Report every line below that holds the word "Blender".
═══ The data
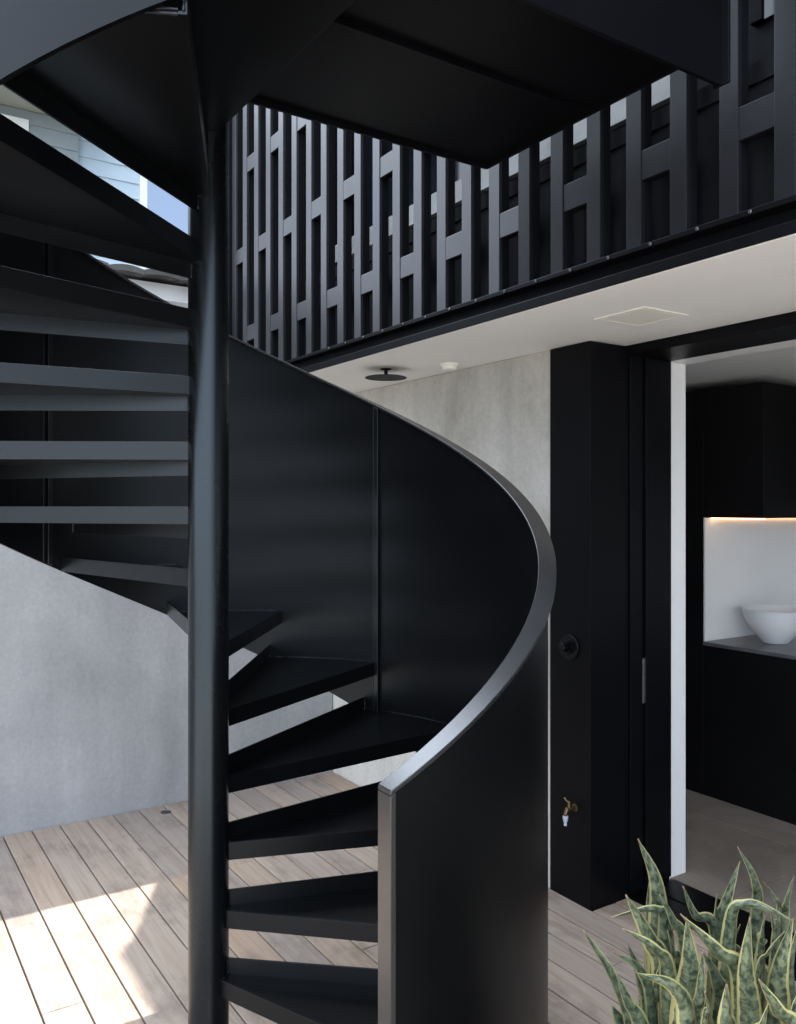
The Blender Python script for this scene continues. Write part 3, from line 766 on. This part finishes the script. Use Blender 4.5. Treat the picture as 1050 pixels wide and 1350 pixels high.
# bright fill added to unseen garden-side sky, clear blue behind the boundary wall
tc = nt.nodes.new('ShaderNodeTexCoord')
dt = N(nt, 'ShaderNodeVectorMath', operation='DOT_PRODUCT'); dt.inputs[1].default_value = (0.20, -0.80, 0.55)
nt.links.new(tc.outputs['Generated'], dt.inputs[0])
cn = N(nt, 'ShaderNodeTexNoise', Scale=2.6, Detail=7.0, Roughness=0.6, Distortion=0.4); nt.links.new(tc.outputs['Generated'], cn.inputs['Vector'])
cm = N(nt, 'ShaderNodeMath', operation='MULTIPLY_ADD'); cm.inputs[1].default_value = 0.9; nt.links.new(cn.outputs['Fac'], cm.inputs[0]); nt.links.new(dt.outputs['Value'], cm.inputs[2])
cr = ramp(nt, [(0.0, 0.0), (1.0, 1.0)])
mr = N(nt, 'ShaderNodeMapRange', interpolation_type='SMOOTHSTEP'); mr.inputs[1].default_value = 0.42; mr.inputs[2].default_value = 1.0
nt.links.new(cm.outputs[0], mr.inputs[0])
d2 = N(nt, 'ShaderNodeVectorMath', operation='DOT_PRODUCT'); d2.inputs[1].default_value = (-0.66, -0.05, 0.75)  # second bright sky patch, added for the handrail to reflect
nt.links.new(tc.outputs['Generated'], d2.inputs[0])
m2 = N(nt, 'ShaderNodeMapRange', interpolation_type='SMOOTHSTEP'); m2.inputs[1].default_value = 0.84; m2.inputs[2].default_value = 0.97; m2.inputs[4].default_value = 2.2
nt.links.new(d2.outputs['Value'], m2.inputs[0])
mm = N(nt, 'ShaderNodeMath', operation='MAXIMUM'); nt.links.new(mr.outputs[0], mm.inputs[0]); nt.links.new(m2.outputs[0], mm.inputs[1])
mxw = N(nt, 'ShaderNodeMix', data_type='RGBA'); mxw.inputs[0].default_value = 0
mxw.clamp_factor = False; nt.links.new(mm.outputs[0], mxw.inputs[0]); nt.links.new(sky.outputs[0], mxw.inputs[6]); mxw.inputs[7].default_value = (SKY_FILL*0.86/SKY, SKY_FILL*0.97/SKY, SKY_FILL*1.14/SKY, 1)
nt.links.new(mxw.outputs[2], nt.nodes['Background'].inputs['Color'])
nt.nodes['Background'].inputs['Strength'].default_value = SKY
sun = bpy.data.lights.new('sun', 'SUN'); sun.energy = 9.0; sun.angle = R(0.5); sun.color = (1.0, 0.97, 0.93)
so = bpy.data.objects.new('sun', sun); COL.objects.link(so)
ce = math.cos(R(EL)); L = math.hypot(AX, AY)
so.rotation_euler = Vector((-AX/L*ce, -AY/L*ce, -math.sin(R(EL)))).to_track_quat('-Z', 'Y').to_euler()
so.location = (-6, 4, 9)

# ------------------------------------------------------------------ camera
cam = bpy.data.cameras.new('camera'); co = bpy.data.objects.new('camera', cam); COL.objects.link(co)
cam.sensor_fit = 'HORIZONTAL'; cam.sensor_width = 36; cam.lens = F/1050*36
cam.shift_y = -7/1050
cam.clip_start = 0.05; cam.clip_end = 2000
co.location = (0, 0, H)
co.rotation_euler = Vector((-CS, SN, 0)).to_track_quat('-Z', 'Y').to_euler()
sc.camera = co
sc.view_settings.view_transform = 'Standard'; sc.view_settings.look = 'None'; sc.view_settings.exposure = 0
sc.cycles.max_bounces = 8; sc.cycles.diffuse_bounces = 5
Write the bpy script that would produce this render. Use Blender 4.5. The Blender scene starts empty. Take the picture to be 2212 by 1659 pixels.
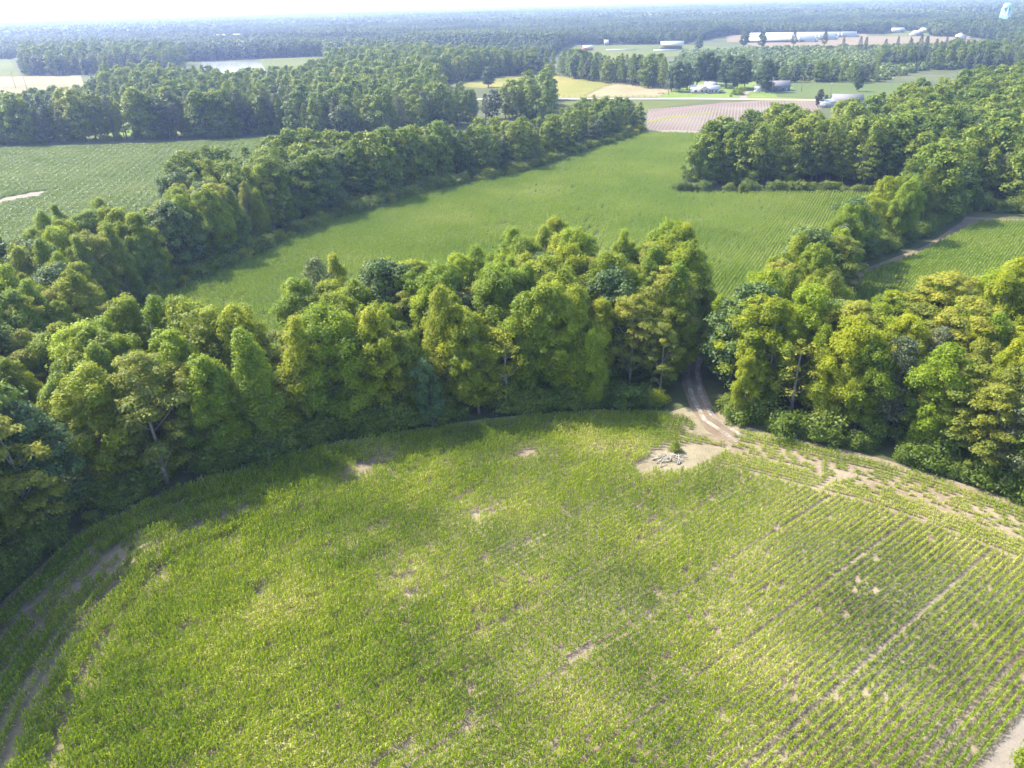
══════
Result below:
The Blender Python script for this scene continues. Write part 3, from line 766 on. This part finishes the script. Use Blender 4.5. Treat the picture as 1050 pixels wide and 1350 pixels high.
Write the bpy script that would produce this render. Use Blender 4.5. The Blender scene starts empty. Take the picture to be 2212 by 1659 pixels.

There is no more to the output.